* _SHORT PROBLEM_:
Please print all of the material below, word for word.

* _SUPPLIED MATERIAL_:
════════

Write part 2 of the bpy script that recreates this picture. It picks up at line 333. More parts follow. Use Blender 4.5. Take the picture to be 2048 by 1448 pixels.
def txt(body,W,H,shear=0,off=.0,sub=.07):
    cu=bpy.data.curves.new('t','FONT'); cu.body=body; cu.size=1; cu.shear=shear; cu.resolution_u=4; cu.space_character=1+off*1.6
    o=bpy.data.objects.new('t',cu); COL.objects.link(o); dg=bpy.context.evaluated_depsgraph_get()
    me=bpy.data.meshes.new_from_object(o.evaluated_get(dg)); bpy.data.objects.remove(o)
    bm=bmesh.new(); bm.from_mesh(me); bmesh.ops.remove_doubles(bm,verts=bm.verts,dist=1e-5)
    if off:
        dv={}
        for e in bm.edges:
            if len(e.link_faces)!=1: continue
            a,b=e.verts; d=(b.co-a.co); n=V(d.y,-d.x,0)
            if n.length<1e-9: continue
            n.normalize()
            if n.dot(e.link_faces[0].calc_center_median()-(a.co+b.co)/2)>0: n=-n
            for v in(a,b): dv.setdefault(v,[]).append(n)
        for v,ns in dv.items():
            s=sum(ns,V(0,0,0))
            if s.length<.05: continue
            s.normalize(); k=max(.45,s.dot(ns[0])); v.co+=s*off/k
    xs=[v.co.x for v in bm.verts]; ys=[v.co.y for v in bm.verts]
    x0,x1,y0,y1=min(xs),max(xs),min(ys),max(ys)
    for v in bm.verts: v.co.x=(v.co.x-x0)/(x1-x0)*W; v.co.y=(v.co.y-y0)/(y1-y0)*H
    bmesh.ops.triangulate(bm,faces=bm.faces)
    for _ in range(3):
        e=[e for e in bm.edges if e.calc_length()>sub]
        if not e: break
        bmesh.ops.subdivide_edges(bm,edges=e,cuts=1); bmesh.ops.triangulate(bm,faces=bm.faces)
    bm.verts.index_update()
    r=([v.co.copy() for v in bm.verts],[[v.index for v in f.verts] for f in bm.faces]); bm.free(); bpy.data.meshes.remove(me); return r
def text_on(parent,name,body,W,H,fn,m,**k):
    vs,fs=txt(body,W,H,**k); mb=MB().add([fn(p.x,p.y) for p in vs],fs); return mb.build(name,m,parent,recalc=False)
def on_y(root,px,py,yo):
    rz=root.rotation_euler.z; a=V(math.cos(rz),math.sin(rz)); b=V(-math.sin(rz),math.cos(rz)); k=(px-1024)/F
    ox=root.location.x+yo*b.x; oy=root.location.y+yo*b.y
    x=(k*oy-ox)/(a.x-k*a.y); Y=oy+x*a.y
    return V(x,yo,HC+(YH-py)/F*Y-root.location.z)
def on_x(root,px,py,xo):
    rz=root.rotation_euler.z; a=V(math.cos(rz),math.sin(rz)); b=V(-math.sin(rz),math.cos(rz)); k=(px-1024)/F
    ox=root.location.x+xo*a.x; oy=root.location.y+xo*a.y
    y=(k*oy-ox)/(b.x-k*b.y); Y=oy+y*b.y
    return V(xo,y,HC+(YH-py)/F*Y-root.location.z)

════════

* _CORRECT OUTPUT_:
Write part 2 of the bpy script that recreates this picture. It picks up at line 333. More parts follow. Use Blender 4.5. Take the picture to be 2048 by 1448 pixels.
def txt(body,W,H,shear=0,off=.0,sub=.07):
    cu=bpy.data.curves.new('t','FONT'); cu.body=body; cu.size=1; cu.shear=shear; cu.resolution_u=4; cu.space_character=1+off*1.6
    o=bpy.data.objects.new('t',cu); COL.objects.link(o); dg=bpy.context.evaluated_depsgraph_get()
    me=bpy.data.meshes.new_from_object(o.evaluated_get(dg)); bpy.data.objects.remove(o)
    bm=bmesh.new(); bm.from_mesh(me); bmesh.ops.remove_doubles(bm,verts=bm.verts,dist=1e-5)
    if off:
        dv={}
        for e in bm.edges:
            if len(e.link_faces)!=1: continue
            a,b=e.verts; d=(b.co-a.co); n=V(d.y,-d.x,0)
            if n.length<1e-9: continue
            n.normalize()
            if n.dot(e.link_faces[0].calc_center_median()-(a.co+b.co)/2)>0: n=-n
            for v in(a,b): dv.setdefault(v,[]).append(n)
        for v,ns in dv.items():
            s=sum(ns,V(0,0,0))
            if s.length<.05: continue
            s.normalize(); k=max(.45,s.dot(ns[0])); v.co+=s*off/k
    xs=[v.co.x for v in bm.verts]; ys=[v.co.y for v in bm.verts]
    x0,x1,y0,y1=min(xs),max(xs),min(ys),max(ys)
    for v in bm.verts: v.co.x=(v.co.x-x0)/(x1-x0)*W; v.co.y=(v.co.y-y0)/(y1-y0)*H
    bmesh.ops.triangulate(bm,faces=bm.faces)
    for _ in range(3):
        e=[e for e in bm.edges if e.calc_length()>sub]
        if not e: break
        bmesh.ops.subdivide_edges(bm,edges=e,cuts=1); bmesh.ops.triangulate(bm,faces=bm.faces)
    bm.verts.index_update()
    r=([v.co.copy() for v in bm.verts],[[v.index for v in f.verts] for f in bm.faces]); bm.free(); bpy.data.meshes.remove(me); return r
def text_on(parent,name,body,W,H,fn,m,**k):
    vs,fs=txt(body,W,H,**k); mb=MB().add([fn(p.x,p.y) for p in vs],fs); return mb.build(name,m,parent,recalc=False)
def on_y(root,px,py,yo):
    rz=root.rotation_euler.z; a=V(math.cos(rz),math.sin(rz)); b=V(-math.sin(rz),math.cos(rz)); k=(px-1024)/F
    ox=root.location.x+yo*b.x; oy=root.location.y+yo*b.y
    x=(k*oy-ox)/(a.x-k*a.y); Y=oy+x*a.y
    return V(x,yo,HC+(YH-py)/F*Y-root.location.z)
def on_x(root,px,py,xo):
    rz=root.rotation_euler.z; a=V(math.cos(rz),math.sin(rz)); b=V(-math.sin(rz),math.cos(rz)); k=(px-1024)/F
    ox=root.location.x+xo*a.x; oy=root.location.y+xo*a.y
    y=(k*oy-ox)/(b.x-k*b.y); Y=oy+y*b.y
    return V(xo,y,HC+(YH-py)/F*Y-root.location.z)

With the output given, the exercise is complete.